### Task
Set down exactly the lines of the records from the top to the line containing "scene.camera = camo"; include both.

### Record set
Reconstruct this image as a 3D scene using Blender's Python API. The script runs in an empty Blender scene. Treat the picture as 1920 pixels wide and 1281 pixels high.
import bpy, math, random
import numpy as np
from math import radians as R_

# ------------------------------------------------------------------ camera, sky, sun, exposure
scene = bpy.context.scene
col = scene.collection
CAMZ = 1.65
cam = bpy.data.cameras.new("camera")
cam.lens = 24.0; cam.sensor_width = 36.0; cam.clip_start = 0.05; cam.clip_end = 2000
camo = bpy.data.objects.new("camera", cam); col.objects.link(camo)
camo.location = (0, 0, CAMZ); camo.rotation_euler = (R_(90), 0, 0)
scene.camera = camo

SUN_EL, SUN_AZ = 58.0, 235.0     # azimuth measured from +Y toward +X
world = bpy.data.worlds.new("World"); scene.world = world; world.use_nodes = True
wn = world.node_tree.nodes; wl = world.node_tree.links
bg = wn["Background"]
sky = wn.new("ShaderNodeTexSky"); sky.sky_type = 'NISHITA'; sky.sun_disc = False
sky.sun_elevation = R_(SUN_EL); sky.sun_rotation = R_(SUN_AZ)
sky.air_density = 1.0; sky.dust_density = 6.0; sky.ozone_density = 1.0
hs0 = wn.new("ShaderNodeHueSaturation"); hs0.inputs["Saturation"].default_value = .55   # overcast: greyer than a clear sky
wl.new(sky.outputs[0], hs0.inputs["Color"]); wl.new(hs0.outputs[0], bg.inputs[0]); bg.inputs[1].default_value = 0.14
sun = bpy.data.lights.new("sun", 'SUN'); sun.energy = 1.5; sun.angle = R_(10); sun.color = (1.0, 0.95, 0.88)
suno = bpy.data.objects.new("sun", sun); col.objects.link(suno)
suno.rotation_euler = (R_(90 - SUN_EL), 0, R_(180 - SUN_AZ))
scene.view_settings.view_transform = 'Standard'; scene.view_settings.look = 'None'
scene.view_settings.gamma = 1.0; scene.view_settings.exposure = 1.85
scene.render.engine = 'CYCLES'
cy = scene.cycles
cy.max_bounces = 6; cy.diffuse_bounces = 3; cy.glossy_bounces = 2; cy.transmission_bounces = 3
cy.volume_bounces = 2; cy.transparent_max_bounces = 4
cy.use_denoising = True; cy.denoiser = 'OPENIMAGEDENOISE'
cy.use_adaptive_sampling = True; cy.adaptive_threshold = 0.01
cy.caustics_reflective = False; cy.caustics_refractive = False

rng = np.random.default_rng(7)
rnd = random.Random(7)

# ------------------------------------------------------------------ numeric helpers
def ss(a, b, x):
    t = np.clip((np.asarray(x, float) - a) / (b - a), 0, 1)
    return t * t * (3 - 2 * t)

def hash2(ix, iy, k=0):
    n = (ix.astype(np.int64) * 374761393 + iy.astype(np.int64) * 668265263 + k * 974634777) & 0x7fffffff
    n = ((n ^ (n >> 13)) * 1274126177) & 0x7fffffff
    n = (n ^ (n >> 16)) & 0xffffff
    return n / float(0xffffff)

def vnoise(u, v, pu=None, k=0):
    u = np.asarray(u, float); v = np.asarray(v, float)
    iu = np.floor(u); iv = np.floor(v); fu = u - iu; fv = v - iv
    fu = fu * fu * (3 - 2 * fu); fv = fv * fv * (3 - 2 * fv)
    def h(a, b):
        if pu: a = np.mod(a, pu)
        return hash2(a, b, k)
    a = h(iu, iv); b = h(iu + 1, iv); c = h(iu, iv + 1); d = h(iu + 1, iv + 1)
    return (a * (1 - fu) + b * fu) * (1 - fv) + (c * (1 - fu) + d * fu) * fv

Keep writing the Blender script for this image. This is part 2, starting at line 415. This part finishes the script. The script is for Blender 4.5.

### Expected answer
Reconstruct this image as a 3D scene using Blender's Python API. The script runs in an empty Blender scene. Treat the picture as 1920 pixels wide and 1281 pixels high.
import bpy, math, random
import numpy as np
from math import radians as R_

# ------------------------------------------------------------------ camera, sky, sun, exposure
scene = bpy.context.scene
col = scene.collection
CAMZ = 1.65
cam = bpy.data.cameras.new("camera")
cam.lens = 24.0; cam.sensor_width = 36.0; cam.clip_start = 0.05; cam.clip_end = 2000
camo = bpy.data.objects.new("camera", cam); col.objects.link(camo)
camo.location = (0, 0, CAMZ); camo.rotation_euler = (R_(90), 0, 0)
scene.camera = camo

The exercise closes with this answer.